On Monday morning, a week ago, the Congressional Budget Office predicted that, for most people, insurance would cost the same or less if the Senate's health care reform bill passes. By the afternoon, critics of health care reform rushed to the microphones, claiming vindication. CBO, these critics insisted, had determined reform would mean higher costs!
What happened? The simple answer is that the critics were being deliberately deceptive. And they almost certainly were. But there's also a more complicated answer. The critics were taking advantage of widespread confusion over the definition of cost--a confusion that has been hanging over this debate for the last few months and is continuing to distort it.
Until now, the CBO, which is Washington's official scorekeeper, has been assessing reform proposals largely on the basis of how they would affect the federal budget. And whenever CBO has issued one of its assessments, critics have focused largely on CBO's estimates of government outlays--that is, the amount of money a bill would require Washington to spend on expanding government health insurance programs or providing people with financial assistance to buy insurance.
These numbers inevitably sound big. Most of the bills CBO has analyzed have called for outlays in the neighborhood of $1 trillion over 10 years. And while that figure represents just a fraction of the total federal budget--government outlays for the same period will be more than $40 trillion--it still represents an increase in what Washington will be spending. That's bound to upset anybody whose primary concern is the size of government.
But sometimes government needs to grow, in order to take on responsibilities the private sector can't handle on its own. And when that's the case--as it seems to be with health care--the only relevant question is whether an initiative adds to the federal deficit. Here, the news has been largely good. The bill before the Senate now would raise some tax revenue while finding savings in other government programs. The net result, according to CBO, would be lower deficits overall. (It reached a similar conclusion about the House bill.)
Of course, that's not the end of the story. The most important issue for most Americans isn't what the government spends on health care. It's what they, as individuals and families, spend on health care. That's the question the CBO finally addressed this week--although the findings were, in fairness, a bit hard to follow.
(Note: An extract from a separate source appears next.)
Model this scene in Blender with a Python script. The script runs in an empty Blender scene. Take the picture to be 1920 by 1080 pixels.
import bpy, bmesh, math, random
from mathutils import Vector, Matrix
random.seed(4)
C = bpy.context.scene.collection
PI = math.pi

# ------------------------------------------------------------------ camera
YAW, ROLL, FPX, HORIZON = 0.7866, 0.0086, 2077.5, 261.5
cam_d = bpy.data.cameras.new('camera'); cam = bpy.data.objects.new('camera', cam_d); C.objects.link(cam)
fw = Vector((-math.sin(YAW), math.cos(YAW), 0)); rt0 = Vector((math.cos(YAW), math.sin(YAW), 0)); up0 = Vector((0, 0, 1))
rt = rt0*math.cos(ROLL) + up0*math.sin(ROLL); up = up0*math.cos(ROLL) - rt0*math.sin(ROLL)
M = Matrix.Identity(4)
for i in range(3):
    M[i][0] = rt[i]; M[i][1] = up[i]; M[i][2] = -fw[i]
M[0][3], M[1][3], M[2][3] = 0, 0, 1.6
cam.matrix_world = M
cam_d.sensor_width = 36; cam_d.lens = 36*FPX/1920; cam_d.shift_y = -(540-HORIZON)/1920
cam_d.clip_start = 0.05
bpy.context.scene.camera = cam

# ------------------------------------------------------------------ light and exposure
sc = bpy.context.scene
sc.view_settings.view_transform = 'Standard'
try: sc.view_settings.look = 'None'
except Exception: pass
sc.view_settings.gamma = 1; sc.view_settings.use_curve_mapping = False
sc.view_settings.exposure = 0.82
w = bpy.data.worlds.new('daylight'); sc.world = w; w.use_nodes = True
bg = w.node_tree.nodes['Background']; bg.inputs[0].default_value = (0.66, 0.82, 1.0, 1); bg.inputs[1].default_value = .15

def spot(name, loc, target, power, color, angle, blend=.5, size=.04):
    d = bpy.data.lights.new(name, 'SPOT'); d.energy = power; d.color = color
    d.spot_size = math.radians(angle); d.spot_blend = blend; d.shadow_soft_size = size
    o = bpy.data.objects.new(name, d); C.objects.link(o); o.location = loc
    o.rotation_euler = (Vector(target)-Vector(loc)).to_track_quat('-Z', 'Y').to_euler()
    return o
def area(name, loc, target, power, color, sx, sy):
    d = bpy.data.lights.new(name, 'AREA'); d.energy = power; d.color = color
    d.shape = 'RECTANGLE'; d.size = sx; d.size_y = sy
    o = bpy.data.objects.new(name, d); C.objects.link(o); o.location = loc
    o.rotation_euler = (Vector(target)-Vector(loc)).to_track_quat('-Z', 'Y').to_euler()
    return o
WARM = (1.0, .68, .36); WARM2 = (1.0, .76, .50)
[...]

The vast majority of Americans with private insurance get coverage through employers. For these people, CBO predicted, premiums would stay about the same or come down a bit if the Senate bill became law. That wouldn't be the $2,500 in annual savings that President Obama famously promised during the campaign. But it also wouldn't be the huge hike in premiums critics had been predicting.
Where the price of health insurance would start to change radically is in the non-group market--that is, for people who buy on their own, as individuals, rather than through an employer. Premiums for these people, who number a little more than 30 million, would tend to go up. That's one of the points reform critics seized upon in their press conferences.